Y, realmente, yo escribo esto porque, después de los kilazos que he puesto en Navidades y por dejar de fumar, necesito volver a la rutina. Hasta mediados de mes no podré hacer deporte (llevo desde noviembre sin ir, por un brote de colitis ulcerosa. Las agujetas van a ser una fiesta el primer día), sé que me va a costar la misma vida encerrarme a cocinar (lo sé porque no he hecho el puré de calabacín) y elegir las recetas y hacer la lista de la compra e ir a comprar y asumir un cierto tipo de rutina.

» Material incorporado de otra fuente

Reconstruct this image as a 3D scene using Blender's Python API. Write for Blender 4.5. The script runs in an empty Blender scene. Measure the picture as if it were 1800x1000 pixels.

En ese cierto tipo de rutina debería incluir estrenar la pesa rusa y las mancuernas y la colchoneta que compré hace tres años, volver a subirme a la elíptica (es decir, ir al entrenador dos veces por semana y hacer deporte en casa otras dos mínimo), no tardar tres días en recoger un lavavajillas ni dos meses en poner una lavadora ni cinco días en recoger la ropa ni dos semanas en guardarla en los cajones. Que yo no sé si a alguien le cuesta tanto trabajo hacer las cosas más nimias de la vida, pero a mí me cuesta mucho esfuerzo. Unas veces más y otras menos. Últimamente, demasiado.
A ver si estos días acabo con las existencias del congelador (kale, zanahorias, potaje de lentejas) y el fin de semana planifico un menú apetecible, porque el problema que tengo cuando me cuesta cocinar es que, al final, termino comiendo cosas que están pasables, pero no tremendamente buenas. Y, si no están tremendamente buenas, es mucho más fácil comer mal y asaltar la máquina y terminar pensando que total qué más da si ya estás gorda y guapa no has sido nunca.
Qué peligroso es ese total qué más da y qué interiorizado lo tengo.
Ya no le pido cosas al año. No solo porque un año es una convención, sino porque este no pinta bien y para qué vamos a pedir futuribles que no vamos a poder cumplir.
Pero, de verdad, con que las cosas no me costaran trabajo yo me conformaba.